Monday, September 2, 2019

The Brave Ones WIN! -- Happy Labor Day

Mark Engler, author of This Is an Uprising: How Nonviolent Revolt is Shaping the Twenty-First Century and editorial board member at Dissent, commemorates this Labor Day holiday with an essay, Reviving the General Strike!, published in The Nation.

Excerpts follow:
Organizers seeking to spark far-reaching work stoppages in the United States can invoke a powerful fact: It has happened before.
Today, activists of many varieties are claiming the strike as a tool to fight seemingly intractable problems. Those talking about this form of mass protest are not limited to the labor movement, which has been inspired by recent waves of teachers’ strikes. They also include immigrant rights advocates who are calling for broad-based disruption, as well as climate change activists planning a Global Climate Strike in September.
The idea of a strike that extends beyond a single workplace or group of employees to encompass a critical mass of society has long held a hallowed place in the radical imagination. Rarely, though, is it spoken of as a realistic tactic in America. Yet those experimenting with this possibility today can invoke a compelling fact: It has happened before. [...]
Yet the Seattle general strike was, nonetheless, “an enormous display of power,” Frank told me. “It didn’t just show union power to the employers, but it showed that working people could run the city themselves.” By withdrawing from business as usual, “labor was able to say, ‘Look what we can do,’” she added. “And we carry that inside of us to this day.”
Notably workers, Arizona teachers, in 2018 demonstrated the effectiveness (POWER) of a unified labor action. For years even decisive court decisions were unable to get the GOP-ruled state legislature to make significant improvements to funding for the most important tax-funded expenditure - public education.

When educator angst reached critical mass, they acted as one. From the NYTimes (April 26, 2018),

Teachers stage at Chase Field in downtown Phoenix preparing to march to the Arizona Capitol
PHOENIX — Thousands of teachers in Arizona and Colorado walked out of their classrooms on Thursday to demand more funding for public schools, the latest surge of a teacher protest movement that has already swept through three states and is spreading quickly to others.
Hundreds of public schools were shut down in Arizona because of the walkouts, which turned the streets of Downtown Phoenix into seas of crimson as educators and their supporters marched to the State Capitol wearing red T-shirts and chanting “Red for Ed,” as the movement is known here.

From CNN (May 1, 2018),
The Arizona Education Association tweeted that 50,000 people participated in a rally in Phoenix on Monday. American Federation of Teachers President Randi Weingarten joined the rally in Phoenix on Monday.
"We have to come together to solve the funding issue -- @dougducey needs to talk to teachers and work with Republicans and Democrats to come up with real solutions," she tweeted.

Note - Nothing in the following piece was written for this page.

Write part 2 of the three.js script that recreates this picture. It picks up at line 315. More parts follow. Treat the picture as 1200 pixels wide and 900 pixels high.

"To ask us just to trust is hard because when you look at history, it's hard to trust," said third-grade teacher Gwen Cordiak. "To ask us to go back to the classroom, when most people haven't even seen the bill... we've been talking to lawmakers that haven't seen bill yet... we're not going on blind faith."
The bottom line here is that teachers in Arizona and other states recognized -- despite the foot dragging, stonewalling and excuse making -- they had power when they stood (and marched) together.

Greta Thunberg matter-of-factly speaks in clear, succinct language. In one year, she has ignited a global movement. Nevertheless, reactionary entrenched interests have taken to using tired tactics to intimidate and silence her and the millions around the globe who celebrate her message. Let me remind you that The Obstacle is The Way.
As it turns out, this is one thing all great men and women of history have in common. Like oxygen to a fire, obstacles became fuel for the blaze that was their ambition. Nothing could stop them, they were (and continue to be) impossible to discourage or contain. Every impediment only served to make the inferno within them burn with greater ferocity.
Holiday, Ryan. The Obstacle Is the Way (pp. 3-4). Penguin Publishing Group. Kindle Edition. 
She disdains celebrity. She makes no claim to heroism. She rebuffs efforts to idolize her. She isn't calculating or preoccupied with fame or ego. There is no artifice about her. She speaks plainly, without affectation or embroidery.
In words and deeds, Thunberg is the embodiment of philosopher Howard Zinn's admonition: "We don't have to engage in grand, heroic actions to participate in the process of change. Small acts, when multiplied by millions of people, can quietly become a power no government can suppress, a power that can transform the world."